Skills I needed to survive in Peace Corps are outdated. And the ones I used to have to survive in America faded. Such as driving a car without having anxiety, or being able to order something at a fast food restaurant where there are so many choices. Or even knowing what goes in a dishwasher. I do know how to make small talk for long periods of time with people who might or might not care about me, but I don't know how to find my ideal job, or where to park so I don't get a ticket. I didn't need those skills, but now I do.

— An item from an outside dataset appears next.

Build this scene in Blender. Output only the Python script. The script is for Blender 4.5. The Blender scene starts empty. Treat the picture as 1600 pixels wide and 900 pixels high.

It doesn't exactly surprise me that there's a high level of anxiety in America. Something that seems simple, like going to the doctor, is hard. Real hard. But its funny because water, electricity, and basic food is easy to find. But many intangibles are harder. Community doesn't exist everywhere. Being respected as a human, being understood doesn't seem as available now as it did for the past two years.  I'm blaming that on the exceptional people I was able to spend time with, and the culture here of dehumanizing people to make it easier to understand, to cope with. America is huge and thinking about the vast number of people, their hopes, their dreams, everything that makes them amazing, is frankly overwhelming. But, that's America. Overwhelming. Stunning. Do I dare say diverse? America is a bit of a mess, but it's where I'm from, and I'll always be proud of that.

 Change is inevitable, and it doesn't do any good to fight it. New dreams are on the horizon, begging to be chased. Maybe I'll succeed, and maybe I won't. But this is something I have learned from Peace Corps: the goal is what motivates you, but it's truly the journey which lets you grow. This is it. On to new dreams. Onto new journeys. My options feel limitless. It's terrifying, but ultimately empowering. The journey I left for 2 years ago has closed, and I know I'll always carry it with me. But, this journey all it's unseen curves and wildness, is just beginning.